En 1989 Fabrizio De Angelis a une idée de génie. Il se dit qu’il pourrait écrire et réaliser un film super original mettant en scène un crocodile tueur gigantesque face à un groupe de personnes que les autorités locales ne croiraient pas ou feindraient de ne pas croire pour ne pas déranger l’économie locale. Notre groupe de baroudeurs va rencontrer un vieux chasseur qui va leur prêter main forte dans leur périlleuse mission et évidemment tout le monde va les croire après une attaque de la bestiole en plein jour en centre ville.

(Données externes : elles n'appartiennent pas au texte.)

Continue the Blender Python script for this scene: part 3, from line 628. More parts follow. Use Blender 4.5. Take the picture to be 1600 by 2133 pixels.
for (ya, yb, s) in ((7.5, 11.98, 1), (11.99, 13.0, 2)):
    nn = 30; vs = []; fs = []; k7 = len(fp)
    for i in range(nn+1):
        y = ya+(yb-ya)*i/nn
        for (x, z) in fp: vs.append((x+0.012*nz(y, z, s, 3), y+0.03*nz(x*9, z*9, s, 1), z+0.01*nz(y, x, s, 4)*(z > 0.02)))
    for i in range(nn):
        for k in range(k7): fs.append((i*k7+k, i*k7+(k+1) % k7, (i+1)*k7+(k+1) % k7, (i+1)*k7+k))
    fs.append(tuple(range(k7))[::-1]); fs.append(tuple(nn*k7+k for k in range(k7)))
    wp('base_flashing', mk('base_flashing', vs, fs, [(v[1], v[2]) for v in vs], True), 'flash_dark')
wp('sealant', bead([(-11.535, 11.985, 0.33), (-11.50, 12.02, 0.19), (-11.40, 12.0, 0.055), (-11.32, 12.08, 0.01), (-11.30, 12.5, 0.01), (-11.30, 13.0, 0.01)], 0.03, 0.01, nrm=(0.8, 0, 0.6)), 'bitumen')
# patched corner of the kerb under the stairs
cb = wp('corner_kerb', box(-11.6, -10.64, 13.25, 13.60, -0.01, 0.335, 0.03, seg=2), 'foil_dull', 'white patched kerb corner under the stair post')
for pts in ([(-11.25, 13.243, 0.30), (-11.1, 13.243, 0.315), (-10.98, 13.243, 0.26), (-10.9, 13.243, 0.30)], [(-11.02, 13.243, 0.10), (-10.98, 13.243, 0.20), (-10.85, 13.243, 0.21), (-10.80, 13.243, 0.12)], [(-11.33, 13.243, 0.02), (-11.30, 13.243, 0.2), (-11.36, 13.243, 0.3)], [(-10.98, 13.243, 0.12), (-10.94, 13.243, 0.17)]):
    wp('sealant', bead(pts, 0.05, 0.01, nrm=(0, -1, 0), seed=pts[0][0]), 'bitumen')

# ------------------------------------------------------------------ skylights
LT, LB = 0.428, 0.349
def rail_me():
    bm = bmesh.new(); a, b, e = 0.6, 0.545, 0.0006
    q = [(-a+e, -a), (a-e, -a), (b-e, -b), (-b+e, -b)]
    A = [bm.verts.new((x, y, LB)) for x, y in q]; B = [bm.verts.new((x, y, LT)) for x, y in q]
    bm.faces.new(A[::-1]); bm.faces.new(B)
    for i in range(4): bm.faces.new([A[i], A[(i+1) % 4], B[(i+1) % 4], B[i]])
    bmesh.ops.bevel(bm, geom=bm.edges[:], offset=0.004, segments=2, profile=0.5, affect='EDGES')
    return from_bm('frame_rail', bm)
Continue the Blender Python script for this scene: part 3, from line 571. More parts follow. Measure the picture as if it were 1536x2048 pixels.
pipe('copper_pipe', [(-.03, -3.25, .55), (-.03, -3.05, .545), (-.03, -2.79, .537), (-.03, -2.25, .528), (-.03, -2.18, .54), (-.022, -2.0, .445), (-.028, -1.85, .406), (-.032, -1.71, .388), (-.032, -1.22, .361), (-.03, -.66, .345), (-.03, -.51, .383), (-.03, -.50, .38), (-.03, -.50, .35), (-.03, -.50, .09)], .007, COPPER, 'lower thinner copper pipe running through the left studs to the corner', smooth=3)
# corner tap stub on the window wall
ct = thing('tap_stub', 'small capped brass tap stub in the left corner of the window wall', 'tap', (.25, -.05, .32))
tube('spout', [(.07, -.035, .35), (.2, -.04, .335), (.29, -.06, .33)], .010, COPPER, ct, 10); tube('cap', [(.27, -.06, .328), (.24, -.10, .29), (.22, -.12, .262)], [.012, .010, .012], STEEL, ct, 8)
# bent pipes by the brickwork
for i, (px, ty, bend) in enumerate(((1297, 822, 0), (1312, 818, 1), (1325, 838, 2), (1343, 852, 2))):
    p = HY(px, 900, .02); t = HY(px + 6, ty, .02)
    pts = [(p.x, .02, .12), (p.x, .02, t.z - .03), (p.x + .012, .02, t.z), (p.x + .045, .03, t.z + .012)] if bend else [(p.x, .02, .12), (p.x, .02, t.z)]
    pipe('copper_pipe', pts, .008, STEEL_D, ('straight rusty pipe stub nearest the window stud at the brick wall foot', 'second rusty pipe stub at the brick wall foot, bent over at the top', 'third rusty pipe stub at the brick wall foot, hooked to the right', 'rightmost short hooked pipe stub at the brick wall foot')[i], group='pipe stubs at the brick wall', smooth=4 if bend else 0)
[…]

Avec un scénario pareil l’ami Fabrizio se dit qu’il va toucher le gros lot mais vu qu’il a peur des procès de la part d’un américain méconnu ayant réalisé un petit film passé inaperçu il y a plus d’une dizaine d’année avec un requin dedans il se dit qu’il faut agrémenter son scénario de nouveaux éléments. Ni une, ni deux voilà notre groupe de baroudeurs transformés en enquêteurs écologistes dans la jungle. En plus c’est bien ça écologistes. Ça permet de mettre du dilemme moral sur la possibilité de tuer le croco pendant une demi-seconde. En plus on pourra dénoncer la pollution parce que c’est pas bien.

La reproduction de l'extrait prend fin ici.